I guess if you were lucky the only bad thing that would happen to you in a mine was that you slipped. You could have contracted black lung (if you lived long enough). Or gotten yourself killed in “The Springhill Mine Disaster.” Terrible as it must be if all you ever wanted to do in your life was be a coal miner, or if coal mining is all that you can imagine doing (whether you want to or not), the loss of jobs coal mining jobs… Well, the disappearing act isn’t a completely bad thing.

Even the “Coal Miner’s Daughter” wasn’t exactly an advertisement for the wonders of the coal mining life. Forget Daddy and black lung and cave ins.
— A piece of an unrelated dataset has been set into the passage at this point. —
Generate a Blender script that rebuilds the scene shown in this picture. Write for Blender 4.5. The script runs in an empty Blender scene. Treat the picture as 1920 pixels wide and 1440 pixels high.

Mommy ended up with bleeding hands from scrubbing the coal-dust covered overalls on the washboard. Sheesh.

But while the coal mining songs weren’t exactly romantic – unlike, say, songs about cowboys and truck drivers – there were at least songs.

Are there going to be pop tunes about guys working with solar panels, working on wind farms?

Oh, there are plenty of sun songs. “You Are My Sunshine.” “Here Comes the Sun.” “Good Day Sunshine.” And plenty of songs about wind. “The Wayward Wind,” “They Call the Wind Maria”…

I suppose just as the coal-fired plants are being converted, we could convert a song or two so that they applied to those working in the renewables industry But I doubt they’ll hold a candle to the coal mining songs.

Kind of reminds me of Tom Lehrer’s classic tune, “Folk Song Army.”

Remember the war against Franco.
That’s the kind where each of us belongs.
Though he may have won all the battles.
But we had all the good songs.

Coal mining didn’t have all the good songs, but they sure had some of them.

Guess they just don’t make work songs like they used to.